The Union's lack of a full-fledged academy at the time when Steffen played for their youth teams seems to be a big part of the answer. But it's far from the only part.
A few people who are well-versed in the rules and Steffen's background confirmed to me again Friday that the Union never offered Steffen a contract back in the day.
I was also told that the Union never officially tried to claim Steffen as a Homegrown Player, and that when Steffen left for Germany at the end of 2014, he had not logged enough training time with the Union to qualify for Homegrown status.
So if you're wondering whether the Union can claim any compensation for the Crew signing one of their former prospects: No, they can't. And they know it.
But that nagging "What if?" just won't go away.
It's no secret that MLS' homegrown player eligibility rules were notoriously bendable back then - and yes, I'm calling a year and a half ago "back then." In a league that's just 21 seasons old, a year and a half feels like a really long time.

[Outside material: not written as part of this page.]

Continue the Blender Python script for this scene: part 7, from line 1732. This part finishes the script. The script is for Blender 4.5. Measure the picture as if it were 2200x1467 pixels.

If the Union had the resources and desire to sign Steffen, could they have convinced him to do it? Perhaps, but perhaps not. Would you turn down a chance to join a Bundesliga team? Would you have known then what things would be like now?
Maybe you can answer the first question. I don't know how you can answer the second.
Even now, Steffen is still just 21 years old. Columbus signed him to be a backup to incumbent Steve Clark, not the No. 1 starter.
Steffen still has many years left in his playing career, and still has all the tools needed to continue the lineage of outstanding U.S. national team goalkeepers.
"When you talk about any player that's 21 years old, they're in the developmental stage," Berhalter told me. "This is a start of a new journey for him. He's excited about it, and I'm sure, after communicating with him, he understands the amount of work it's going to take."
Steffen doesn't seem to be complaining about his change of career course. He told the Crew's website in an interview published Friday morning that he's "very thrilled to have my family six hours away, and my friends six hours away."
There are also people six hours away who are wondering what could have been. That's their problem, not his.